Devo subito sottolineare che molte delle misure appena ricordate, purtroppo, non sono ancora entrate a regime, perché hanno bisogno di tempi tecnici non brevissimi e su alcune di queste misure il governo, con il correttivo di aprile scorso, spinto anche da pezzi dell’Amministrazione pubblica e delle imprese, sembra aver innestato almeno in parte una marcia indietro, non tenendo in debito conto la necessità di un rodaggio più lungo. In questa direzione vanno, ad esempio, l’ampliamento dei casi di aggiudicazione col criterio del massimo ribasso e un parziale ritorno dell’appalto integrato. Ovviamente, pur con questi parziali “arretramenti”, il nuovo Codice rappresenta uno strumento di grande innovazione e una grande occasione di migliorare il sistema delle commesse pubbliche.
In definitiva, la recente emanazione di correttivi al Codice degli appalti potrà, secondo lei, cogliere l’obiettivo di sbloccare il motore inceppato dei piccoli investimenti pubblici, garantendo comunque la trasparenza e l’imparzialità? 
Come accennavo prima, il correttivo più che svolgere la funzione di intervenire su aspetti minimali è stato visto e voluto in una prospettiva di riconsiderare in parte l’impianto originario. E in questa chiave ha giocato di certo un ruolo la polemica, in parte reale in parte strumentale, sul mercato degli appalti bloccato. Io credo che la riduzione quantitativa delle commesse pubbliche fosse in larga misura superabile con l’entrata a regime delle norme. Una parte della burocrazia, per ragioni anche comprensibili, ha avuto un approccio di rigetto rispetto al Codice e un po’ lo ha anche boicottato. E voglio aggiungere che pensare all’entrata in vigore di uno strumento così nuovo senza nemmeno preoccuparsi di formare i pubblici dipendenti che avrebbero dovuto applicarlo è stato il tipico errore del legislatore italiano: ci si preoccupa, cioè, delle norme e non di chi debba applicarle. Con il correttivo si è scelto di introdurre ulteriori semplificazioni che dovrebbero facilitare le procedure degli appalti. Dietro alcune procedure ci sono, però, rischi e pericoli di poter favorire distorsioni, se non persino illeciti penali; proveremo attraverso il nostro potere regolatorio a sterilizzare questi rischi.
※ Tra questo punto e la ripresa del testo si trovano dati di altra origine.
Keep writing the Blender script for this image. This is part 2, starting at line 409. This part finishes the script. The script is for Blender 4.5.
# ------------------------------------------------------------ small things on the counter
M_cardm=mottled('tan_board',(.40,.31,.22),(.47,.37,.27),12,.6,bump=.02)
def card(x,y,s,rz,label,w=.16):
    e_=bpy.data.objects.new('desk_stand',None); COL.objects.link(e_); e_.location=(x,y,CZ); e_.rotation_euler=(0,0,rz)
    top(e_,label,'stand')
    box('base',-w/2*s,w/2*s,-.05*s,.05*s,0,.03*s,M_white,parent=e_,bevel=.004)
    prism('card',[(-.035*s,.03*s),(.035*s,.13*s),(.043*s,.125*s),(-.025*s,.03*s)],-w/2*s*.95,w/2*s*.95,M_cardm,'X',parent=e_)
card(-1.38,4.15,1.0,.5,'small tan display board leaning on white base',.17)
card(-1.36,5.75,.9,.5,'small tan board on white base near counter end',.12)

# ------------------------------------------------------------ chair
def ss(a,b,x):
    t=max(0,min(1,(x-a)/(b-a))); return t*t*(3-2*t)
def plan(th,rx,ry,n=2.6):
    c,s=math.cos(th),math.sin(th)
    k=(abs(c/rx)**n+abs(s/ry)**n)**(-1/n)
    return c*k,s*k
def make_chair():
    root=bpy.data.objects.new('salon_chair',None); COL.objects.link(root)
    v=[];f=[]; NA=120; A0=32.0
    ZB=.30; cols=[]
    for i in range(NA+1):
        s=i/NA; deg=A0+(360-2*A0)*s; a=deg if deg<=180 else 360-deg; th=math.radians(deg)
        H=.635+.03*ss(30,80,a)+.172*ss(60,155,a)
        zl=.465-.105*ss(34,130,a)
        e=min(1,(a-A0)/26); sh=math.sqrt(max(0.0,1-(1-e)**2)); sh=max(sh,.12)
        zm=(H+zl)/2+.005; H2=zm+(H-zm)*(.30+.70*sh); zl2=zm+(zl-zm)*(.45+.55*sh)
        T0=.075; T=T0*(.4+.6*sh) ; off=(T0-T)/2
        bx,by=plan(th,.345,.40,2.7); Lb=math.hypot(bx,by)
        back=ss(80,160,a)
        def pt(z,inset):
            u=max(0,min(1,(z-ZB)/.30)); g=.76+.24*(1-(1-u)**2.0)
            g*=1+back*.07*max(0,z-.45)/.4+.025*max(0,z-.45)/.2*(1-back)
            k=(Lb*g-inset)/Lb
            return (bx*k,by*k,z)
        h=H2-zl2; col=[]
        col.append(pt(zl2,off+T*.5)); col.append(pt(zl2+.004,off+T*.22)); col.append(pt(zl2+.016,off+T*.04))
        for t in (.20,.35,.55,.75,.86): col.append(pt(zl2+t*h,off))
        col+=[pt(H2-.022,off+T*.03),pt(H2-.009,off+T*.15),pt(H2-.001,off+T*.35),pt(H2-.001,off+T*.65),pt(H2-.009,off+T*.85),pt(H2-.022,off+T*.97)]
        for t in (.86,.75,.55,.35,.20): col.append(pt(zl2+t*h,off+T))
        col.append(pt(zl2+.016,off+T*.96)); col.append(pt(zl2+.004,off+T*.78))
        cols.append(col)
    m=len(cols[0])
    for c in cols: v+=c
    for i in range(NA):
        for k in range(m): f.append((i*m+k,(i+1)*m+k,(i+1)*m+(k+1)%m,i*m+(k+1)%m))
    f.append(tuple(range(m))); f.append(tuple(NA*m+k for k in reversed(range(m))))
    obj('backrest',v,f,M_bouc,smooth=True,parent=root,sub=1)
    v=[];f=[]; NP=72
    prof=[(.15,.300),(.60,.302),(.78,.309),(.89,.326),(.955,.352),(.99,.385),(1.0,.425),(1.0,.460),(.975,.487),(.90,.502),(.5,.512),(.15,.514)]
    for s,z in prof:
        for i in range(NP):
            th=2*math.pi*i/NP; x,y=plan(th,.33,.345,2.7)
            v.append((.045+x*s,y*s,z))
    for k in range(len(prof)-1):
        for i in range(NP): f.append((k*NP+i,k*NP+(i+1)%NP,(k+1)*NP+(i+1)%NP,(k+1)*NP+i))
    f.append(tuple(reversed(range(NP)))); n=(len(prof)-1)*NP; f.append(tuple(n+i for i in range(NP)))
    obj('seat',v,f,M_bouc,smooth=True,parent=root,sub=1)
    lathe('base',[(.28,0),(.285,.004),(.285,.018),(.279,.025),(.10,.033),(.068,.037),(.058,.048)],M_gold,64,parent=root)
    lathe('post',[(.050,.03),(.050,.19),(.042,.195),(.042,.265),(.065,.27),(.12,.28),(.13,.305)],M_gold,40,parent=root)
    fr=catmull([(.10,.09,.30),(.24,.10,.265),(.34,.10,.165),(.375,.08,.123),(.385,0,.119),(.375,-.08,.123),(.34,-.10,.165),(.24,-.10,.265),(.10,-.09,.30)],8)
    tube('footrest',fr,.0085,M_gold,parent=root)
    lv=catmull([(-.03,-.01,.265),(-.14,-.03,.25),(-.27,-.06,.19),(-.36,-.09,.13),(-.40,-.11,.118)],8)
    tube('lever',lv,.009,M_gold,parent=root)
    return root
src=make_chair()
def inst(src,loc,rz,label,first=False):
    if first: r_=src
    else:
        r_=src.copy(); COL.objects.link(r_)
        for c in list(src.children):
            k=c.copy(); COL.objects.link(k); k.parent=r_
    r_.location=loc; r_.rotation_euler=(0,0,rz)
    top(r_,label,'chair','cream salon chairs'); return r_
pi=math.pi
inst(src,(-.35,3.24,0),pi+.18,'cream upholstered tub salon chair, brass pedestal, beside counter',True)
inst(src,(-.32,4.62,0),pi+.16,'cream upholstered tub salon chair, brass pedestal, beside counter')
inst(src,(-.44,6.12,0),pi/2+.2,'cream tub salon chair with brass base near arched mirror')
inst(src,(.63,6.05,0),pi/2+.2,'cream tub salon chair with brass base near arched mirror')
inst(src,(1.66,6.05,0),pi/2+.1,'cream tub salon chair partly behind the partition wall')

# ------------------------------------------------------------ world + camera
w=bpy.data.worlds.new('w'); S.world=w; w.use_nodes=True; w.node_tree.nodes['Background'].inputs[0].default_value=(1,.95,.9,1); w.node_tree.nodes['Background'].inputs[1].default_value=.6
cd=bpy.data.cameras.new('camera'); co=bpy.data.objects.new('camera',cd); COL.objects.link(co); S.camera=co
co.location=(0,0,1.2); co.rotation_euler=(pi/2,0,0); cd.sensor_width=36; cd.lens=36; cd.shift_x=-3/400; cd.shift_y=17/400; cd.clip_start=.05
Per concludere, senza cadere nella tentazione di facili patriottismi, è lecito parlare oggi di Anac quale modello di riferimento europeo nel presidio della legalità?
È vero che da molti Paesi si guarda all’Anac come a un possibile punto di riferimento. Per esempio, attualmente stiamo lavorando a progetti finanziati dalla Commissione europea per aiutare Serbia e Montenegro a sviluppare un’Agenzia anticorruzione nei loro rispettivi Paesi, in vista della possibilità di un loro ingresso in Europa. In questo senso l’Anac sarà chiamata a svolgere un ruolo importante nel cosiddetto «processo di Berlino», che dovrà avvicinare i Paesi della ex Jugoslavia all’Europa proprio nello sviluppo delle pratiche anticorruttive. Inoltre, alcune prassi adottate dall’Anac, in particolare la «vigilanza collaborativa», approntata in occasione di Expo, sono state validate a livello internazionale e possono rappresentare un benchmark a livello mondiale. Ad esempio, l’Ocse, l’Organizzazione per la cooperazione e lo sviluppo economico, ha appositamente elaborato gli «High level principles for integrity, transparency and effective control of major events and related infrastructures»: un documento in cui, oltre a descrivere le procedure utilizzate, invita i Paesi aderenti a seguire il modello intrapreso in Italia. Sono riconoscimenti significativi per un Paese che fino a poco tempo fa in questa materia non era certo additato come esempio positivo.